Stock Markets March 2, 2026

Gurit Posts In-Line 2025 Results; Wind Outlook Upgraded as Margins Recover

Core EBIT matches expectations while balance sheet and second-half margins show improvement; company lifts wind growth targets and confirms medium-term profitability goals

By Priya Menon
Gurit Posts In-Line 2025 Results; Wind Outlook Upgraded as Margins Recover

Swiss composites maker Gurit delivered 2025 results in line with expectations, reporting core EBIT of CHF26 million versus UBS's CHF25.6 million estimate. The company saw a meaningful margin recovery in the second half of the year, reduced net debt and improved leverage, and raised its medium-term wind market growth forecast while outlining guidance for 2026.

Key Points

  • Gurit posted core EBIT of CHF26 million for 2025, modestly above UBS's CHF25.6 million estimate, while reported EBIT was reduced by about CHF69 million in restructuring costs, largely non-cash.
  • Net debt declined by CHF7.7 million to CHF55 million, lowering net debt to EBITDA to 1.6 times from 2.5 times in 2024; the company generated roughly CHF11 million in equity free cash flow and does not expect to pay a dividend.
  • Gurit raised its mid-term wind growth outlook to mid-to-high single digits, expects mid-single-digit like-for-like sales growth in 2026 and an improved core EBIT margin above 8.1%, while confirming high-single-digit growth expectations in non-wind segments and a 10% EBIT margin target.
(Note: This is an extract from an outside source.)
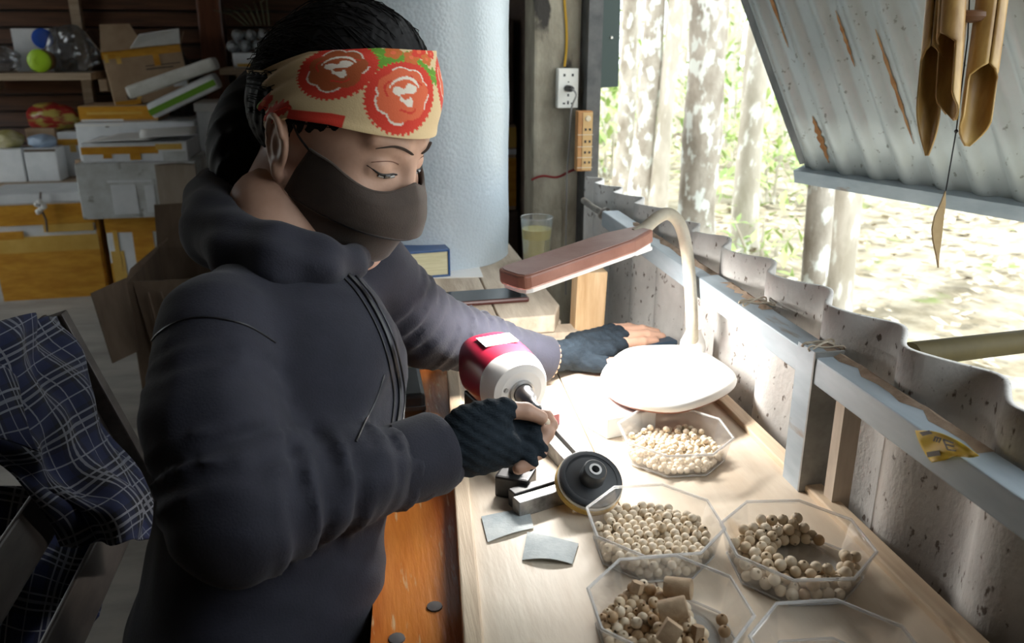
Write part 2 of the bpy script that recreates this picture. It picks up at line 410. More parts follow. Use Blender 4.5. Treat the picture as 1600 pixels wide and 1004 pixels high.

Key results and financial position

Gurit reported final 2025 results with core earnings before interest and taxes of CHF26 million, slightly exceeding UBS's estimate of CHF25.6 million. The company's reported EBIT was weighed down by restructuring charges of around CHF69 million, the majority of which were non-cash items.

Net debt fell by CHF7.7 million to CHF55 million, an improvement that brought the net debt to EBITDA ratio down to 1.6 times from 2.5 times in 2024. Gurit also generated approximately CHF11 million in equity free cash flow for the year. The company does not expect to pay a dividend.


Margin recovery and business-segment signals

Gurit recorded a pronounced margin rebound in the second half of 2025. Core EBIT margin rose to 10.8% in the back half, up from 5.6% in the first half. Management attributed this improvement in part to a 7.2 percentage point increase in gross margin.

Within manufacturing solutions - a segment the company views as a leading indicator for wind activity - Gurit said it strengthened its footprint in India and anticipates positive developments in 2026 after a strong fourth quarter. Gurit also has secured long-term agreements with western wind turbine manufacturers, supporting its outlook for the wind market.

For the industrial and marine segment, the company took a measured view of the yacht market, which declined 3% year-over-year in 2025. Despite that contraction, Gurit sees solid prospects for 2026 driven by its subsea business.


Outlook and targets

Looking to 2026, Gurit guided to mid-single-digit like-for-like sales growth and said it expects an improved core EBIT margin above the 2025 level of 8.1%. The company raised its mid-term growth outlook for the wind segment from mid-single digits to mid-to-high single digits. It reaffirmed expectations for high-single-digit growth in non-wind segments and maintained its target 10% EBIT margin.

These targets reflect a mix of operational guidance and medium-term aspirations for profitability, leveraging the improved margin trajectory seen in the second half of 2025.


Operational and cash dynamics

The financials highlight both non-cash restructuring impacts on reported EBIT and tangible improvements in leverage and cash generation. Net debt reduction and an equity free cash flow figure of about CHF11 million point to a modest positive cash conversion for the year, while the restructuring charges materially affected reported profitability for 2025.

Management's 2026 guidance and the upgraded wind growth outlook indicate expectations of continued top-line expansion and margin progression, but the company has not committed to dividend payments for the period.


Conclusion

Gurit's 2025 performance delivered results broadly in line with forecasts, accompanied by a marked margin recovery in the second half, a reduction in net debt and an upgraded wind-market growth assumption. The company outlined conservative near-term sales growth and an expectation of further margin improvement, while keeping its medium-term EBIT margin target at 10%.

Risks

  • Restructuring costs of around CHF69 million materially affected reported EBIT in 2025, highlighting potential near-term volatility in reported profitability and its impact on industrial and manufacturing sector earnings.
  • A 3% year-over-year decline in the yacht market in 2025 introduces uncertainty for the industrial and marine segment, particularly for businesses serving leisure marine markets.
  • Although net debt and leverage improved, reliance on continued margin recovery and sales growth in wind and non-wind segments means operational execution and demand in wind manufacturing and subsea markets will influence financial outcomes.